* Stated task: Starting at the line that contains "struct('baseboard_parapet', bm, M_USKIRT, 'dark" and stopping at the line that contains "struct('trim_9', bm, M_SEAM, 'hairline", repeat every line exactly, the two end lines included, and nothing else.

-- Begin Given information --

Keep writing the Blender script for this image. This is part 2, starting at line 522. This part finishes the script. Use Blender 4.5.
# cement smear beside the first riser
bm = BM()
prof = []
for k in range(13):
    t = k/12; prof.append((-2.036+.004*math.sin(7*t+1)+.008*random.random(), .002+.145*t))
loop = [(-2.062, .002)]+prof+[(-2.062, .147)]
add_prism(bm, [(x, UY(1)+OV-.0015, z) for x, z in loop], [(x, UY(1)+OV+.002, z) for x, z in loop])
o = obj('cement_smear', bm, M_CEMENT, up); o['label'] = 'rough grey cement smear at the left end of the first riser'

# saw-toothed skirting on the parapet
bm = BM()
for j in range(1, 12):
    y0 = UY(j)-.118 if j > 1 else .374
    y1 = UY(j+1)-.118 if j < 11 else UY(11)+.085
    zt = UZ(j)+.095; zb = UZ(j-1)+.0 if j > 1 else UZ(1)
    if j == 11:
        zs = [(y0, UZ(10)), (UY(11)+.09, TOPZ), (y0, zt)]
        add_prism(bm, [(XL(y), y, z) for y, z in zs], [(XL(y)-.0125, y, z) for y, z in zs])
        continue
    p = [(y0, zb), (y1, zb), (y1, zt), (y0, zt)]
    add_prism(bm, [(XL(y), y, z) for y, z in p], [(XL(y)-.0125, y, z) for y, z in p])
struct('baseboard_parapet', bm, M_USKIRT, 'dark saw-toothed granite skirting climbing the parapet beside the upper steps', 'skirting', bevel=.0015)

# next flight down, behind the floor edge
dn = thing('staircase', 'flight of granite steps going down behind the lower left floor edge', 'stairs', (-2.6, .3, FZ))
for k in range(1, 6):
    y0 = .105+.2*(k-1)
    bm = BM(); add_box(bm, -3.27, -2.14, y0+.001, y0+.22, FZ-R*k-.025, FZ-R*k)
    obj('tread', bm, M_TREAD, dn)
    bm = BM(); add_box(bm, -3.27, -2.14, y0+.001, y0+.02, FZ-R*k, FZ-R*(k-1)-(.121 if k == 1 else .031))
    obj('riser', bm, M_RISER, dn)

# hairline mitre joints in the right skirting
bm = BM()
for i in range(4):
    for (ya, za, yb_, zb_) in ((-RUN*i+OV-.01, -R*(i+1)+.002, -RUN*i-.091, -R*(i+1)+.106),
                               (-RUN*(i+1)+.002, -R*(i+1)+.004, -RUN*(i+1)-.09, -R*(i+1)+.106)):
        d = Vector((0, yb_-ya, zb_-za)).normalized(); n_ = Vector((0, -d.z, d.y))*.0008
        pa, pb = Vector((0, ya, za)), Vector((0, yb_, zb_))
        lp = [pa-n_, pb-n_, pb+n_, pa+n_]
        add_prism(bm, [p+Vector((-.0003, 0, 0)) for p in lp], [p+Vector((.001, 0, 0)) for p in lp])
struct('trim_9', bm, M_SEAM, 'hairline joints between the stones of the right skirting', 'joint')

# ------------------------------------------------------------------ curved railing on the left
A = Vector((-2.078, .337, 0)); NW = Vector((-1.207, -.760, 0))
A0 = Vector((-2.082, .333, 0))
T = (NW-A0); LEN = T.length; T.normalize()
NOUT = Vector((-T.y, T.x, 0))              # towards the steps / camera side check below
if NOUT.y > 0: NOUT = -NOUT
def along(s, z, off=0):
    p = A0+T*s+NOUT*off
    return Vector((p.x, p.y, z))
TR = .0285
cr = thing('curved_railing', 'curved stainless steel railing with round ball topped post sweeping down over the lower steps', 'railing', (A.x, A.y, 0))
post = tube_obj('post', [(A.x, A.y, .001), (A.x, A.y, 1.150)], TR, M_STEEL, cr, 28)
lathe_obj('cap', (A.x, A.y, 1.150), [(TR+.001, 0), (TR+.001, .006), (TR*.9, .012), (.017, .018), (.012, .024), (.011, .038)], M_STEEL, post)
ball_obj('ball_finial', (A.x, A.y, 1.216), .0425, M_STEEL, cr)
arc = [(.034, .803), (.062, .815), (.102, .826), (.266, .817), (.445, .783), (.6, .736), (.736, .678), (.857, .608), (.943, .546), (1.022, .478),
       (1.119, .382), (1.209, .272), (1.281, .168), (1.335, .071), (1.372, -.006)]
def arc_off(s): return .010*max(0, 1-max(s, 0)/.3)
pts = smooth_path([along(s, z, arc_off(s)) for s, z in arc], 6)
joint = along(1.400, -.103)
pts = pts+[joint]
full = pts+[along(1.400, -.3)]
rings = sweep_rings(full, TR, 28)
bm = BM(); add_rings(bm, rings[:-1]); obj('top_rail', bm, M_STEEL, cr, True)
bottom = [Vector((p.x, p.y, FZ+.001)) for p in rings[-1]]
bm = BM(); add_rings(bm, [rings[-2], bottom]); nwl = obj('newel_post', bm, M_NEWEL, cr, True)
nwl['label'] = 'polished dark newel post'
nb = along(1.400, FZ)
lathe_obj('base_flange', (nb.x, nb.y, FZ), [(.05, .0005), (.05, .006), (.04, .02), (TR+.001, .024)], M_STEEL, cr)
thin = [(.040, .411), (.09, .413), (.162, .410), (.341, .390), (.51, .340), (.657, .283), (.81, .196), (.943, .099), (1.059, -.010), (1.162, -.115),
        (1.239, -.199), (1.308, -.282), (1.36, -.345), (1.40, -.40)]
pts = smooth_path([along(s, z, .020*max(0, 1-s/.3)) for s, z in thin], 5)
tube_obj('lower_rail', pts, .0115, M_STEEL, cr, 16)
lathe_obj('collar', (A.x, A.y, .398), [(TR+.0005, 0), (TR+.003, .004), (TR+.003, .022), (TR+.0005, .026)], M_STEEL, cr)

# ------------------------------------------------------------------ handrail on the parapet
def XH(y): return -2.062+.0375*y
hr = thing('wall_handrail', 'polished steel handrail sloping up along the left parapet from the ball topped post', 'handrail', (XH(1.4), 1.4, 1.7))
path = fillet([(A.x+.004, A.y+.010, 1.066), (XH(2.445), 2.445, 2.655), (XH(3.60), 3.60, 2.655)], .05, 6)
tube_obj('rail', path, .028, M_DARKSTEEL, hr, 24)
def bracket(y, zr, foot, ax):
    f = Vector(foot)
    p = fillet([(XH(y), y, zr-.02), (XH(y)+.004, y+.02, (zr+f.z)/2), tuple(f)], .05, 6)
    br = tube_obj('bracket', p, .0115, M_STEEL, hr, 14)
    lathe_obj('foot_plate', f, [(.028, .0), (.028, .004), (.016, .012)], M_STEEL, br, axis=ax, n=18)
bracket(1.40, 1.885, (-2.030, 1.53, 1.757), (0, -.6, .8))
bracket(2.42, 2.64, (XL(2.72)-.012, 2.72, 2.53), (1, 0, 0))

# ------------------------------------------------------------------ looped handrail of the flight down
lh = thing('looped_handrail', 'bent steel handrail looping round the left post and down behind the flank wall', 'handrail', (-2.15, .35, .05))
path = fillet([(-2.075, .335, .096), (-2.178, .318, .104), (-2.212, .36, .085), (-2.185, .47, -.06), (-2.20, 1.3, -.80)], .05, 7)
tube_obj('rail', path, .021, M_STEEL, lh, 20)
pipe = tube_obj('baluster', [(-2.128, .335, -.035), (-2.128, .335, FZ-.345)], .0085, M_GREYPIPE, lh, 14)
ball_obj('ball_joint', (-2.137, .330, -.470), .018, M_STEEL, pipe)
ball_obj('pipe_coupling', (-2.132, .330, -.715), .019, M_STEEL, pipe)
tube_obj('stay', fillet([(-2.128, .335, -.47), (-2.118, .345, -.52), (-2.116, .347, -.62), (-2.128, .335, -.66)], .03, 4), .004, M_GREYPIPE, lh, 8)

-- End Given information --

* In response:
struct('baseboard_parapet', bm, M_USKIRT, 'dark saw-toothed granite skirting climbing the parapet beside the upper steps', 'skirting', bevel=.0015)

# next flight down, behind the floor edge
dn = thing('staircase', 'flight of granite steps going down behind the lower left floor edge', 'stairs', (-2.6, .3, FZ))
for k in range(1, 6):
    y0 = .105+.2*(k-1)
    bm = BM(); add_box(bm, -3.27, -2.14, y0+.001, y0+.22, FZ-R*k-.025, FZ-R*k)
    obj('tread', bm, M_TREAD, dn)
    bm = BM(); add_box(bm, -3.27, -2.14, y0+.001, y0+.02, FZ-R*k, FZ-R*(k-1)-(.121 if k == 1 else .031))
    obj('riser', bm, M_RISER, dn)

# hairline mitre joints in the right skirting
bm = BM()
for i in range(4):
    for (ya, za, yb_, zb_) in ((-RUN*i+OV-.01, -R*(i+1)+.002, -RUN*i-.091, -R*(i+1)+.106),
                               (-RUN*(i+1)+.002, -R*(i+1)+.004, -RUN*(i+1)-.09, -R*(i+1)+.106)):
        d = Vector((0, yb_-ya, zb_-za)).normalized(); n_ = Vector((0, -d.z, d.y))*.0008
        pa, pb = Vector((0, ya, za)), Vector((0, yb_, zb_))
        lp = [pa-n_, pb-n_, pb+n_, pa+n_]
        add_prism(bm, [p+Vector((-.0003, 0, 0)) for p in lp], [p+Vector((.001, 0, 0)) for p in lp])
struct('trim_9', bm, M_SEAM, 'hairline joints between the stones of the right skirting', 'joint')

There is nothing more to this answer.